JOB :: Write out the data again exactly, skipping every picture.

DATA BLOCK ::

-- Begin --

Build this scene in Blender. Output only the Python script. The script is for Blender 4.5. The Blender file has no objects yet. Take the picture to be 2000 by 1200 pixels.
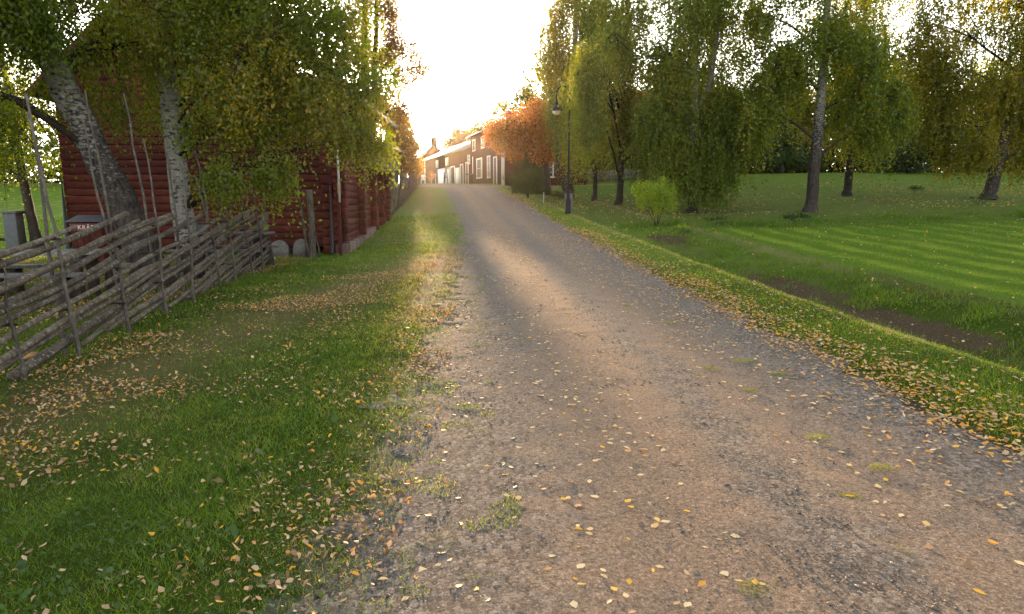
import bpy, math, random
import numpy as np
from mathutils import Vector, Matrix

R = math.radians
rng = np.random.default_rng(7)
random.seed(7)
S = bpy.context.scene
COL = S.collection

# ------------------------------------------------------------------ camera
F_PX, PITCH, CAMH = 1250.0, R(9.3), 1.6
cam_d = bpy.data.cameras.new('camera')
cam_d.sensor_width = 36.0
cam_d.lens = F_PX / 2000 * 36
cam_d.clip_start = 0.05
cam_d.clip_end = 2000
cam = bpy.data.objects.new('camera', cam_d)
COL.objects.link(cam)
cam.location = (0, 0, CAMH)
cam.rotation_euler = (R(90) - PITCH, 0, 0)
S.camera = cam

# ------------------------------------------------------------------ world, sun, exposure
SUN_EL, SUN_AZ = R(6.6), R(-7.4)          # azimuth from +Y towards +X
w = bpy.data.worlds.new('World')
S.world = w
w.use_nodes = True
nt = w.node_tree
for n in list(nt.nodes):
    nt.nodes.remove(n)
sky = nt.nodes.new('ShaderNodeTexSky')
sky.sky_type = 'NISHITA'
sky.sun_disc = False
sky.sun_elevation = SUN_EL
sky.sun_rotation = SUN_AZ
sky.air_density = 1.0
sky.dust_density = 3.0
sky.ozone_density = 1.0
hs = nt.nodes.new('ShaderNodeHueSaturation')
hs.inputs['Saturation'].default_value = 0.28
bg = nt.nodes.new('ShaderNodeBackground')
bg.inputs['Strength'].default_value = 0.15
ow = nt.nodes.new('ShaderNodeOutputWorld')
nt.links.new(sky.outputs[0], hs.inputs['Color'])
nt.links.new(hs.outputs[0], bg.inputs['Color'])
nt.links.new(bg.outputs[0], ow.inputs['Surface'])

sd = bpy.data.lights.new('sun', 'SUN')
sd.energy = 3.8
sd.angle = R(0.55)
sd.color = (1.0, 0.64, 0.34)
sun = bpy.data.objects.new('sun', sd)
COL.objects.link(sun)
sdir = Vector((math.sin(SUN_AZ) * math.cos(SUN_EL), math.cos(SUN_AZ) * math.cos(SUN_EL), math.sin(SUN_EL)))
sun.rotation_euler = sdir.to_track_quat('Z', 'Y').to_euler()
sun.location = (0, 0, 40)

S.view_settings.view_transform = 'Standard'
S.view_settings.look = 'None'
S.view_settings.gamma = 1.0
S.view_settings.exposure = 2.85
S.render.engine = 'CYCLES'
S.cycles.max_bounces = 6
S.cycles.diffuse_bounces = 3
S.cycles.transmission_bounces = 4
S.cycles.volume_bounces = 0
S.cycles.sample_clamp_indirect = 6

# ------------------------------------------------------------------ helpers
def tag(o, label=None, cat=None, group=None, kind=None):
    if label: o['label'] = label
    if cat: o['category'] = cat
    if group: o['group'] = group
    if kind: o['kind'] = kind
    return o

def empty(name, loc, label=None, cat=None, group=None, rz=0):
    o = bpy.data.objects.new(name, None)
    o.empty_display_size = 0.2
    COL.objects.link(o)
    o.location = loc
    o.rotation_euler = (0, 0, rz)
    tag(o, label, cat, group)
    return o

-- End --

FINAL RESULT ::
Build this scene in Blender. Output only the Python script. The script is for Blender 4.5. The Blender file has no objects yet. Take the picture to be 2000 by 1200 pixels.
import bpy, math, random
import numpy as np
from mathutils import Vector, Matrix

R = math.radians
rng = np.random.default_rng(7)
random.seed(7)
S = bpy.context.scene
COL = S.collection

# ------------------------------------------------------------------ camera
F_PX, PITCH, CAMH = 1250.0, R(9.3), 1.6
cam_d = bpy.data.cameras.new('camera')
cam_d.sensor_width = 36.0
cam_d.lens = F_PX / 2000 * 36
cam_d.clip_start = 0.05
cam_d.clip_end = 2000
cam = bpy.data.objects.new('camera', cam_d)
COL.objects.link(cam)
cam.location = (0, 0, CAMH)
cam.rotation_euler = (R(90) - PITCH, 0, 0)
S.camera = cam

# ------------------------------------------------------------------ world, sun, exposure
SUN_EL, SUN_AZ = R(6.6), R(-7.4)          # azimuth from +Y towards +X
w = bpy.data.worlds.new('World')
S.world = w
w.use_nodes = True
nt = w.node_tree
for n in list(nt.nodes):
    nt.nodes.remove(n)
sky = nt.nodes.new('ShaderNodeTexSky')
sky.sky_type = 'NISHITA'
sky.sun_disc = False
sky.sun_elevation = SUN_EL
sky.sun_rotation = SUN_AZ
sky.air_density = 1.0
sky.dust_density = 3.0
sky.ozone_density = 1.0
hs = nt.nodes.new('ShaderNodeHueSaturation')
hs.inputs['Saturation'].default_value = 0.28
bg = nt.nodes.new('ShaderNodeBackground')
bg.inputs['Strength'].default_value = 0.15
ow = nt.nodes.new('ShaderNodeOutputWorld')
nt.links.new(sky.outputs[0], hs.inputs['Color'])
nt.links.new(hs.outputs[0], bg.inputs['Color'])
nt.links.new(bg.outputs[0], ow.inputs['Surface'])

sd = bpy.data.lights.new('sun', 'SUN')
sd.energy = 3.8
sd.angle = R(0.55)
sd.color = (1.0, 0.64, 0.34)
sun = bpy.data.objects.new('sun', sd)
COL.objects.link(sun)
sdir = Vector((math.sin(SUN_AZ) * math.cos(SUN_EL), math.cos(SUN_AZ) * math.cos(SUN_EL), math.sin(SUN_EL)))
sun.rotation_euler = sdir.to_track_quat('Z', 'Y').to_euler()
sun.location = (0, 0, 40)

S.view_settings.view_transform = 'Standard'
S.view_settings.look = 'None'
S.view_settings.gamma = 1.0
S.view_settings.exposure = 2.85
S.render.engine = 'CYCLES'
S.cycles.max_bounces = 6
S.cycles.diffuse_bounces = 3
S.cycles.transmission_bounces = 4
S.cycles.volume_bounces = 0
S.cycles.sample_clamp_indirect = 6

# ------------------------------------------------------------------ helpers
def tag(o, label=None, cat=None, group=None, kind=None):
    if label: o['label'] = label
    if cat: o['category'] = cat
    if group: o['group'] = group
    if kind: o['kind'] = kind
    return o

def empty(name, loc, label=None, cat=None, group=None, rz=0):
    o = bpy.data.objects.new(name, None)
    o.empty_display_size = 0.2
    COL.objects.link(o)
    o.location = loc
    o.rotation_euler = (0, 0, rz)
    tag(o, label, cat, group)
    return o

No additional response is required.